> _MATERIAL FOR THIS EXERCISE_:
== == ==

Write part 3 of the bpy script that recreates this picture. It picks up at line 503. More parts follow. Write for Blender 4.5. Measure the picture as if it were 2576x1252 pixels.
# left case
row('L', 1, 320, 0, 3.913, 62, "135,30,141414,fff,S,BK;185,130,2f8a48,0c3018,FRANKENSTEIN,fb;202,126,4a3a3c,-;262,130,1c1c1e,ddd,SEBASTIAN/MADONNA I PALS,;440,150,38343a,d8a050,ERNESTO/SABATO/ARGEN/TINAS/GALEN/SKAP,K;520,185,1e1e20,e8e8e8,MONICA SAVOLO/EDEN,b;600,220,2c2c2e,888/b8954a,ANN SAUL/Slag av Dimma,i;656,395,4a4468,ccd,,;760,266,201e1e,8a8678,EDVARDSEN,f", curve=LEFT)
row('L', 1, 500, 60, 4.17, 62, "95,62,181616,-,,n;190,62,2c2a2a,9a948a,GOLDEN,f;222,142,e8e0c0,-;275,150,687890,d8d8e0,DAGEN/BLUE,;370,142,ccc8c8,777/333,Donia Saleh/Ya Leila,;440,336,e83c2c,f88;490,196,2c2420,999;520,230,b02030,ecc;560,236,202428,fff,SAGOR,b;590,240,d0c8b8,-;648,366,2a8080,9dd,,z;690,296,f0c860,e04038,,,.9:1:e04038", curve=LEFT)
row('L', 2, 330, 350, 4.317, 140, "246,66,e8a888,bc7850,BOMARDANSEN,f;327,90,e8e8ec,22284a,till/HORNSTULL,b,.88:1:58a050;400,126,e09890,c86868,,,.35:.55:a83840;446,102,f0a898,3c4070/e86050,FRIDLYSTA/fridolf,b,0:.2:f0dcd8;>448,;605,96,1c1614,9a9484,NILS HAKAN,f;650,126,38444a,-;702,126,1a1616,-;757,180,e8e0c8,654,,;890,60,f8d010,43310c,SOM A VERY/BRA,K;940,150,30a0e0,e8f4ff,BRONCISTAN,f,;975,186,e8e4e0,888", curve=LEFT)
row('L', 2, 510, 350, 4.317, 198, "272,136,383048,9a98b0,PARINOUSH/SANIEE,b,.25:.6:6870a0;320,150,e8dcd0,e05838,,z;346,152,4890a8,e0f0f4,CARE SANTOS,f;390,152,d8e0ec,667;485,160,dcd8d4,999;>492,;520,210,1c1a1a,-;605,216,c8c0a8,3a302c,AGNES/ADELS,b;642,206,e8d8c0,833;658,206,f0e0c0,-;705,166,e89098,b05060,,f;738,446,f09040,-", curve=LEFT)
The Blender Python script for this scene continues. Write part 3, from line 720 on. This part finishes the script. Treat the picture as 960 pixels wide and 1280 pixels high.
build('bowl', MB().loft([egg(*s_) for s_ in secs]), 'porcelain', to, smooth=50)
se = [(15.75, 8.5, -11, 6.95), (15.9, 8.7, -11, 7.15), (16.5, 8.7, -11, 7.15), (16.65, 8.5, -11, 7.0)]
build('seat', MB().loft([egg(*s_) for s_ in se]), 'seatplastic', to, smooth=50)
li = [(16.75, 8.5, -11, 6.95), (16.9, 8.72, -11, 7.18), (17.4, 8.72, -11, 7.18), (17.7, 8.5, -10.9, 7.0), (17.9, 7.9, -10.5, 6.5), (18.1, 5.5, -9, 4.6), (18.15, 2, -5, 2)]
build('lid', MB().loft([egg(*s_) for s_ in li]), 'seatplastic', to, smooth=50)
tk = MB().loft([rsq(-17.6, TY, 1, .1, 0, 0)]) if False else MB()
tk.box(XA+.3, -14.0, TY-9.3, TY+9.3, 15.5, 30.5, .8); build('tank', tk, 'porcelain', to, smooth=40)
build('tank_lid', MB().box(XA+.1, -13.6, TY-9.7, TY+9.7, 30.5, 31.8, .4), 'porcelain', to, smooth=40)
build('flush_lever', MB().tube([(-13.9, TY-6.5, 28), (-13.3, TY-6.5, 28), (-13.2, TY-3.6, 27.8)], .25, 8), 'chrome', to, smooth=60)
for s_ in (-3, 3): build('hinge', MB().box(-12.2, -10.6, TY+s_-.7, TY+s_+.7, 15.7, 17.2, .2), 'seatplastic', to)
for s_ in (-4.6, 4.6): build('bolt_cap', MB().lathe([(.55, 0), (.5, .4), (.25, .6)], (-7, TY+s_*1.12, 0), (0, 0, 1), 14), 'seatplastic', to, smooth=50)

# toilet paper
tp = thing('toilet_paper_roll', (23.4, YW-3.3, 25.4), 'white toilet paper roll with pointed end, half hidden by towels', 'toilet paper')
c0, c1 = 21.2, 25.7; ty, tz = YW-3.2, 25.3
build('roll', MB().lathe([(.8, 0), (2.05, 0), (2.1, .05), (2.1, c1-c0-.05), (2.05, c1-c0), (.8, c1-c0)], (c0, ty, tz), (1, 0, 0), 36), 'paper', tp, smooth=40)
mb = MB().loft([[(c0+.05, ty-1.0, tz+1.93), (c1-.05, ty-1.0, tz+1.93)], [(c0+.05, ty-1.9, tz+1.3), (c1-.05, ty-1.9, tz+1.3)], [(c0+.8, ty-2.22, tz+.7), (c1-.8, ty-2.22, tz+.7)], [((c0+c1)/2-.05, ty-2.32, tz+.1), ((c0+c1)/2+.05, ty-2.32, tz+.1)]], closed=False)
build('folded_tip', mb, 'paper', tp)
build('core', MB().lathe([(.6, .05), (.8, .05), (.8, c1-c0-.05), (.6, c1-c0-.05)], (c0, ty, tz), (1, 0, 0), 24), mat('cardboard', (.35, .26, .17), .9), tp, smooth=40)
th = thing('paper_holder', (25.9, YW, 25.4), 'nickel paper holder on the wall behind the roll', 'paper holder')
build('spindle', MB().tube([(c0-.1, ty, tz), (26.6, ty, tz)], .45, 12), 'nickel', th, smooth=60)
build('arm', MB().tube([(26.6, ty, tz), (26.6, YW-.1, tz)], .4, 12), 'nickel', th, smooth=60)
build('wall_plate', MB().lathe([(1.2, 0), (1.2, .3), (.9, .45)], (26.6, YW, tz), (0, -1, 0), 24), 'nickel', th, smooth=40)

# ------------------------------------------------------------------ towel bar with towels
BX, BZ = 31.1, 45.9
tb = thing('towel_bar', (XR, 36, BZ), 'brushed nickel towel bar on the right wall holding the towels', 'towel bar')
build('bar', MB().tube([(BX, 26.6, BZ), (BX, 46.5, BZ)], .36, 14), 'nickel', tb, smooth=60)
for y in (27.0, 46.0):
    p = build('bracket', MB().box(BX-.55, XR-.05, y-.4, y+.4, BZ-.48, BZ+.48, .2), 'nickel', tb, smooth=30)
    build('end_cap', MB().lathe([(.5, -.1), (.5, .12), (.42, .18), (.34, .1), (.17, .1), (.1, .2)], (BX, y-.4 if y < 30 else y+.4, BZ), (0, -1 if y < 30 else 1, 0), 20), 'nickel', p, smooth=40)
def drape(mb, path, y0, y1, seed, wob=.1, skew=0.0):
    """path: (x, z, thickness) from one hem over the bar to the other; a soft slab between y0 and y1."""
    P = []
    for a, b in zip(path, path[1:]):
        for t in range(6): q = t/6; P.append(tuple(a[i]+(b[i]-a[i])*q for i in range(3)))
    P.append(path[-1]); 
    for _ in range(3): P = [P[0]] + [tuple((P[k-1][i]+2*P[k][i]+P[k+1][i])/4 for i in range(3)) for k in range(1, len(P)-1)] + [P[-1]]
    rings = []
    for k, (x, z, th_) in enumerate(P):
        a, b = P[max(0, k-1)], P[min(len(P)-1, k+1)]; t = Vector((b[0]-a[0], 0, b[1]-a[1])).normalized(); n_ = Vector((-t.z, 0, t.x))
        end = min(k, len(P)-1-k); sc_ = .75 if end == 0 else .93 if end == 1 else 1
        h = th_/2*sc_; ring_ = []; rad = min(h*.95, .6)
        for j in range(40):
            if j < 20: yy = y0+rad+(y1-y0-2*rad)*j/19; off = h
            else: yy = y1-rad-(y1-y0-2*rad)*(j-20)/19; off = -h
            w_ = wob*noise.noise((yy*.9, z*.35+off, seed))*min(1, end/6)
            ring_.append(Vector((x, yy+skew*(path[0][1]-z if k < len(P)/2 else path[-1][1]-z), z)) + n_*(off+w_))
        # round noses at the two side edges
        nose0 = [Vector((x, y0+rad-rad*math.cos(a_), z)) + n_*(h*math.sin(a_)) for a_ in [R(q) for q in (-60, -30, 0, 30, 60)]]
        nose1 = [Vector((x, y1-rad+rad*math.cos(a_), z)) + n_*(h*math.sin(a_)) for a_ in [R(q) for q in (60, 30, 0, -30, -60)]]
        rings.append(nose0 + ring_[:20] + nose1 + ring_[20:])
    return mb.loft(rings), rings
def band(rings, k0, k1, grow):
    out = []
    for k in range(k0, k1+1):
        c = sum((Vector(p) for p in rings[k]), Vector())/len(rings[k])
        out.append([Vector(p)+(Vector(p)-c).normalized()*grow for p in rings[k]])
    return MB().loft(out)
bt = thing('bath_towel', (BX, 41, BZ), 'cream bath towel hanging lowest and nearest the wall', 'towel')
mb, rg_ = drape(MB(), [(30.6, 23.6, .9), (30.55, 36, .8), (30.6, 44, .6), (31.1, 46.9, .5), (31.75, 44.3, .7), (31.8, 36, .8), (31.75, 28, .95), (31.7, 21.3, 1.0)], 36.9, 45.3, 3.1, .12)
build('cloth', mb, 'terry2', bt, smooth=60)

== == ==

> _REQUIREMENT_: Go back over the listing above and copy exactly the lines that begin at the line with "The Blender Python" and stop after the line with "14), 'seatplastic', to, smooth=50)"; leave out every other line.

> _RESPONSE_:
The Blender Python script for this scene continues. Write part 3, from line 720 on. This part finishes the script. Treat the picture as 960 pixels wide and 1280 pixels high.
build('bowl', MB().loft([egg(*s_) for s_ in secs]), 'porcelain', to, smooth=50)
se = [(15.75, 8.5, -11, 6.95), (15.9, 8.7, -11, 7.15), (16.5, 8.7, -11, 7.15), (16.65, 8.5, -11, 7.0)]
build('seat', MB().loft([egg(*s_) for s_ in se]), 'seatplastic', to, smooth=50)
li = [(16.75, 8.5, -11, 6.95), (16.9, 8.72, -11, 7.18), (17.4, 8.72, -11, 7.18), (17.7, 8.5, -10.9, 7.0), (17.9, 7.9, -10.5, 6.5), (18.1, 5.5, -9, 4.6), (18.15, 2, -5, 2)]
build('lid', MB().loft([egg(*s_) for s_ in li]), 'seatplastic', to, smooth=50)
tk = MB().loft([rsq(-17.6, TY, 1, .1, 0, 0)]) if False else MB()
tk.box(XA+.3, -14.0, TY-9.3, TY+9.3, 15.5, 30.5, .8); build('tank', tk, 'porcelain', to, smooth=40)
build('tank_lid', MB().box(XA+.1, -13.6, TY-9.7, TY+9.7, 30.5, 31.8, .4), 'porcelain', to, smooth=40)
build('flush_lever', MB().tube([(-13.9, TY-6.5, 28), (-13.3, TY-6.5, 28), (-13.2, TY-3.6, 27.8)], .25, 8), 'chrome', to, smooth=60)
for s_ in (-3, 3): build('hinge', MB().box(-12.2, -10.6, TY+s_-.7, TY+s_+.7, 15.7, 17.2, .2), 'seatplastic', to)
for s_ in (-4.6, 4.6): build('bolt_cap', MB().lathe([(.55, 0), (.5, .4), (.25, .6)], (-7, TY+s_*1.12, 0), (0, 0, 1), 14), 'seatplastic', to, smooth=50)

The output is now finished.